## [Dataset section]
───
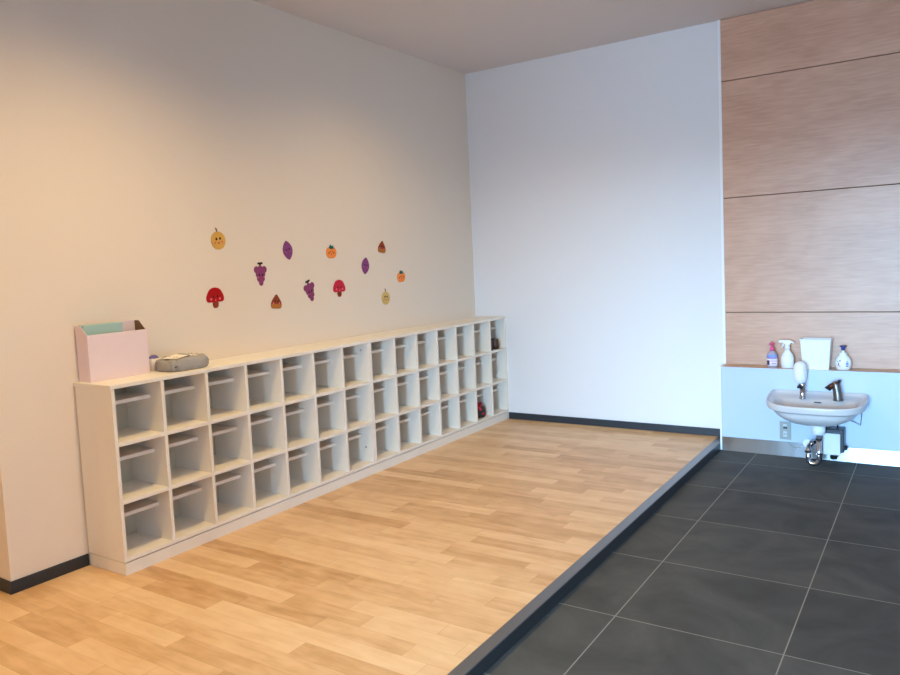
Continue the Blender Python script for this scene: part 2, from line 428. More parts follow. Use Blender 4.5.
bm = bmesh.new(); loft(bm, [[(.034*s*math.cos(2*PI*k/32), .036*s*math.sin(2*PI*k/32), z) for k in range(32)] for z, s in ((.1275, 1.02), (.135, 1.25), (.145, 1.45*1.0), (.146, 1.2))])
obj('gathered_mouth', bm, M['red_cloth'], t, True)

# ------------------------------------------------------------------ things on the cabinet top
# pink open file box with a mint folder
bx = thing('file_box', 'pink cardboard magazine box at the near end of the cabinet top', 'box', (0.012, -3.612, H))
def boxpart(n, pts, ax, th, m, flip=False):
    """polygon pts (2-D) extruded by th along axis ax, starting at pts' offset"""
    bm = bmesh.new(); lo = [bm.verts.new(p) for p in pts]
    f = bm.faces.new(lo); ex = bmesh.ops.extrude_face_region(bm, geom=[f])
    bmesh.ops.translate(bm, vec=Vector([th if i == ax else 0 for i in range(3)]), verts=[v for v in ex['geom'] if isinstance(v, bmesh.types.BMVert)])
    return obj(n, bm, m, bx, bevel=.0006, seg=1)
BD, BW, HB, HF = 0.092, 0.312, 0.262, 0.217
boxpart('back_side', [(0, 0, 0), (0, BW, 0), (0, BW, HB), (0, 0, HB)], 0, .003, M['pink_card'])
boxpart('front_side', [(BD-.003, 0, 0), (BD-.003, BW, 0), (BD-.003, BW, HF), (BD-.003, 0, HF)], 0, .003, M['pink_card'])
for y in (0.0003, BW-.0033):
    boxpart('end_side', [(0.0032, y, 0), (BD-.0032, y, 0), (BD-.0032, y, HF), (BD*.42, y, HB), (0.0032, y, HB)], 1, .003, M['pink_card'])
boxpart('base', [(0.0032, .0035, .001), (BD-.0032, .0035, .001), (BD-.0032, BW-.0035, .001), (.0032, BW-.0035, .001)], 2, .003, M['pink_card'])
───
Copy the data character for character, but drop all pictures from the copy.

## [Written answer]
Continue the Blender Python script for this scene: part 2, from line 428. More parts follow. Use Blender 4.5.
bm = bmesh.new(); loft(bm, [[(.034*s*math.cos(2*PI*k/32), .036*s*math.sin(2*PI*k/32), z) for k in range(32)] for z, s in ((.1275, 1.02), (.135, 1.25), (.145, 1.45*1.0), (.146, 1.2))])
obj('gathered_mouth', bm, M['red_cloth'], t, True)

# ------------------------------------------------------------------ things on the cabinet top
# pink open file box with a mint folder
bx = thing('file_box', 'pink cardboard magazine box at the near end of the cabinet top', 'box', (0.012, -3.612, H))
def boxpart(n, pts, ax, th, m, flip=False):
    """polygon pts (2-D) extruded by th along axis ax, starting at pts' offset"""
    bm = bmesh.new(); lo = [bm.verts.new(p) for p in pts]
    f = bm.faces.new(lo); ex = bmesh.ops.extrude_face_region(bm, geom=[f])
    bmesh.ops.translate(bm, vec=Vector([th if i == ax else 0 for i in range(3)]), verts=[v for v in ex['geom'] if isinstance(v, bmesh.types.BMVert)])
    return obj(n, bm, m, bx, bevel=.0006, seg=1)
BD, BW, HB, HF = 0.092, 0.312, 0.262, 0.217
boxpart('back_side', [(0, 0, 0), (0, BW, 0), (0, BW, HB), (0, 0, HB)], 0, .003, M['pink_card'])
boxpart('front_side', [(BD-.003, 0, 0), (BD-.003, BW, 0), (BD-.003, BW, HF), (BD-.003, 0, HF)], 0, .003, M['pink_card'])
for y in (0.0003, BW-.0033):
    boxpart('end_side', [(0.0032, y, 0), (BD-.0032, y, 0), (BD-.0032, y, HF), (BD*.42, y, HB), (0.0032, y, HB)], 1, .003, M['pink_card'])
boxpart('base', [(0.0032, .0035, .001), (BD-.0032, .0035, .001), (BD-.0032, BW-.0035, .001), (.0032, BW-.0035, .001)], 2, .003, M['pink_card'])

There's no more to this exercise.